Zamalek's superior defensive record provides the clearest lens for pricing the result market. They have conceded 17 goals with 12 clean sheets and generated 116 shots on target this season, numbers that point to a side who limit high-quality chances and finish efficiently when they get forward. Smouha’s numbers are slimmer: 22 scored, 20 conceded and seven clean sheets, which marks them as more attack-minded at home but also more porous at the back.
A straight win-market argument flows from that contrast. Zamalek’s head-to-head dominance — six wins in the last seven meetings — and season metrics align with bookmakers’ lean toward an away victory. The balance against backing a short-priced away favourite is Smouha’s home rhythm and the tactical setting the hosts adopt in front of their fans. Those factors justify a modest stake on Away to Win while accepting limited return.
Goal-volume pricing sits two ways. Zamalek’s defensive solidity suggests a low-scoring contest; their clean-sheet count and lower goals conceded support No for both teams to score. Conversely, Smouha’s decent home scoring and Zamalek’s tendency to nick chances on the break produce a plausible path to multiple goals. The market will reflect this tug-of-war, making BTTS: No a reasonable medium-priced selection given the statistical tilt toward clean sheets.
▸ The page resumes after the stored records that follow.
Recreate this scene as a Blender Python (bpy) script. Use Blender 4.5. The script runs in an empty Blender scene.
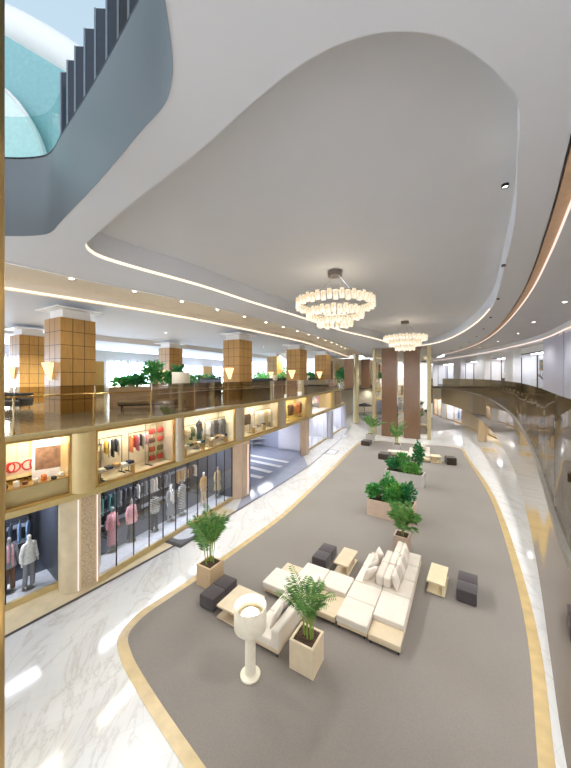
import bpy, bmesh, math, random
from mathutils import Vector, Matrix
from mathutils.geometry import tessellate_polygon

rng = random.Random(7)
SC = bpy.context.scene
COL = SC.collection
PI = math.pi
# ---------------------------------------------------------------- camera numbers (metres; the photographer stands at the balcony rail)
F, CX, HY, H = 305.0, 285.5, 377.0, 7.4
def P(x, y, z=0.0):
    d = F * (H - z) / (y - HY)
    return ((x - CX) * d / F, d)
def XD(x, d): return ((x - CX) * d / F, d)

# ---------------------------------------------------------------- plan helpers
def smooth(pts, n=6, closed=False):
    out = []
    m = len(pts)
    rngs = range(m) if closed else range(m - 1)
    for i in rngs:
        if closed:
            p0, p1, p2, p3 = pts[(i-1) % m], pts[i], pts[(i+1) % m], pts[(i+2) % m]
        else:
            p1, p2 = pts[i], pts[i+1]
            p0 = pts[i-1] if i > 0 else (2*p1[0]-p2[0], 2*p1[1]-p2[1])
            p3 = pts[i+2] if i + 2 < m else (2*p2[0]-p1[0], 2*p2[1]-p1[1])
        d01 = max(1e-6, math.dist(p0, p1))**.5; d12 = max(1e-6, math.dist(p1, p2))**.5; d23 = max(1e-6, math.dist(p2, p3))**.5
        t0 = 0; t1 = d01; t2 = t1 + d12; t3 = t2 + d23
        for k in range(n):
            t = t1 + (t2 - t1) * k / n
            q = []
            for a in (0, 1):
                A1 = (t1-t)/(t1-t0)*p0[a] + (t-t0)/(t1-t0)*p1[a]
                A2 = (t2-t)/(t2-t1)*p1[a] + (t-t1)/(t2-t1)*p2[a]
                A3 = (t3-t)/(t3-t2)*p2[a] + (t-t2)/(t3-t2)*p3[a]
                B1 = (t2-t)/(t2-t0)*A1 + (t-t0)/(t2-t0)*A2
                B2 = (t3-t)/(t3-t1)*A2 + (t-t1)/(t3-t1)*A3
                q.append((t2-t)/(t2-t1)*B1 + (t-t1)/(t2-t1)*B2)
            out.append(tuple(q))
    if not closed: out.append(tuple(pts[-1]))
    return out
def offset(pts, d, closed=False):
    """to the right of the walking direction"""
    out = []; m = len(pts)
    for i in range(m):
        a = pts[i-1] if (i > 0 or closed) else pts[i]
        b = pts[(i+1) % m] if (i < m-1 or closed) else pts[i]
        dx, dy = b[0]-a[0], b[1]-a[1]
        L = math.hypot(dx, dy) or 1
        out.append((pts[i][0] + dy/L*d, pts[i][1] - dx/L*d))
    return out
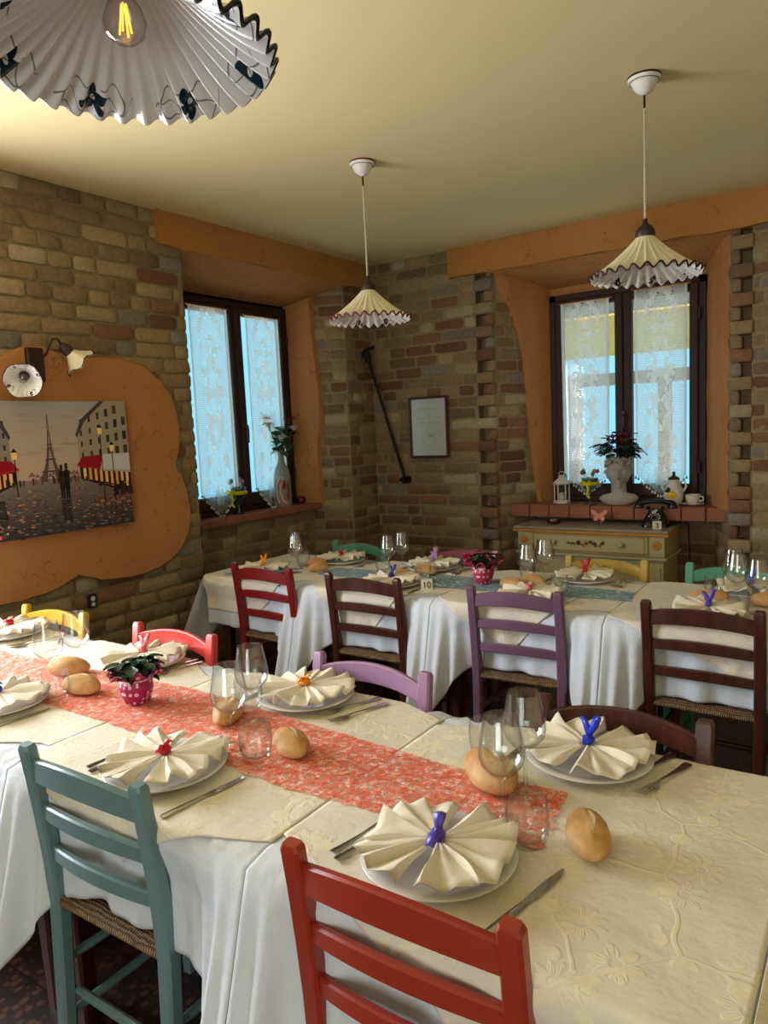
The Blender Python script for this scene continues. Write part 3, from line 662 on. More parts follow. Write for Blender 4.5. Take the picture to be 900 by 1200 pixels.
# ------------------------------------------------------------------ chairs
def post_y(z): return -.03 + .020 * min(z, .45) / .45 - (.042 * ((z - .45) / .395) ** 1.3 if z > .45 else 0)
def make_chair(mat):
    r = thing('rush_chair', '', 'chair'); hw = .198
    for sx in (-1, 1):
        zs = [0, .2, .44, .55, .66, .76, .836, .846]; ws = [.034, .040, .042, .042, .041, .040, .040, .030]; ds = [.032, .036, .040, .036, .032, .030, .030, .022]
        m = M(); m.beamq([(sx * (hw + .004 * (z - .45)), post_y(z), z) for z in zs], ws, ds, .18); m.build('back_post', mat, r, smooth=True, angle=25)
    for zc, hh, arch in ((.79, .062, .022), (.682, .042, .014), (.575, .040, .012)):
        m = M(); pts = []; W = hw - .012; n = 12
        for i in range(n + 1):
            t = 2 * i / n - 1; pts.append((t * W, post_y(zc) - .026 * (1 - t * t) + .002, zc + arch * (1 - t * t) - arch * .4))
        rings = []
        for i, p in enumerate(pts):
            hgt = hh * (1 - .12 * (abs(2 * i / n - 1)) ** 2); p = Vector(p); a = .009
            q = [(-a, -hgt / 2 + .004), (-a + .004, -hgt / 2), (a - .004, -hgt / 2), (a, -hgt / 2 + .004), (a, hgt / 2 - .004), (a - .004, hgt / 2), (-a + .004, hgt / 2), (-a, hgt / 2 - .004)]
            rings.append([m.V(p + Vector((0, y, z))) for y, z in q])
        for A, B in zip(rings, rings[1:]):
            for k in range(8): m.F(A[k], B[k], B[(k + 1) % 8], A[(k + 1) % 8])
        m.F(*rings[0]); m.F(*reversed(rings[-1])); m.build('back_slat', mat, r, smooth=True, angle=35)
    for sx in (-1, 1):
        m = M(); m.beamq([(sx * .20, .35, .455), (sx * .20, .352, .25), (sx * .20, .355, 0)], [.038, .036, .030], [.038, .036, .030], .12); m.build('front_leg', mat, r, smooth=True, angle=25)
    for pts in ([(-hw, .0, .20), (hw, .0, .20)], [(-.2, .352, .33), (.2, .352, .33)], [(-.2, .352, .17), (.2, .352, .17)], [(-hw, -.015, .28), (-.2, .352, .28)], [(hw, -.015, .28), (.2, .352, .28)], [(-hw, -.015, .14), (-.2, .352, .14)], [(hw, -.015, .14), (.2, .352, .14)]):
        m = M(); a, b = Vector(pts[0]), Vector(pts[1]); m.tube([a, a.lerp(b, .15), a.lerp(b, .5), a.lerp(b, .85), b], [.008, .011, .012, .011, .008], 8); m.build('stretcher', mat, r)
    m = M()
    def seat(u, v):
        x = (u - .5) * 2; y = v; W = .188 + .018 * y; ang = 0
        dip = -.014 * (1 - x * x) * (1 - (2 * y - 1) ** 2); edge = max(abs(x), abs(2 * y - 1)); roll = -.010 * max(0, (edge - .86) / .14) ** 2
        return Vector((x * W, -.022 + .395 * y, .462 + dip + roll))
    m.grid(20, 20, seat); m.grid(20, 20, lambda u, v: (lambda p: Vector((p.x, p.y, .432)))(seat(1 - u, v)))
    for (f0, f1) in (((0, 0), (1, 0)), ((1, 0), (1, 1)), ((1, 1), (0, 1)), ((0, 1), (0, 0))):
        m.grid(20, 3, lambda a, b: (lambda p: Vector((p.x * (1 + .03 * math.sin(pi * b)), p.y + .004 * math.sin(pi * b) * (1 if p.y > .1 else -1), p.z * (1 - b) + .432 * b)))(seat(f0[0] + (f1[0] - f0[0]) * a, f0[1] + (f1[1] - f0[1]) * a)))
    m.build('rush_seat', MAT['rush'], r); return r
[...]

An alternative, higher-risk angle is to back a Smouha upset. The hosts have recently performed strongly at their stadium, and single-match variance in the Championship Round can produce surprises. That makes Home to Win a speculative, high-odds play rather than a primary option.
A pragmatic cross-play is to take Draw No Bet on Zamalek: it combines the away-side’s clear statistical edge with insurance against an unlikely Smouha shock. Most previews and tipsters favour Zamalek outright; a DNB cover turns that consensus into a market-friendly, risk-controlled stance. Expect markets to open with the away side as favourite and for lower-scoring lines to attract sharper money.
Zamalek to avoid defeat with insurance on the line looks the most balanced way to reflect both form and the match-specific history.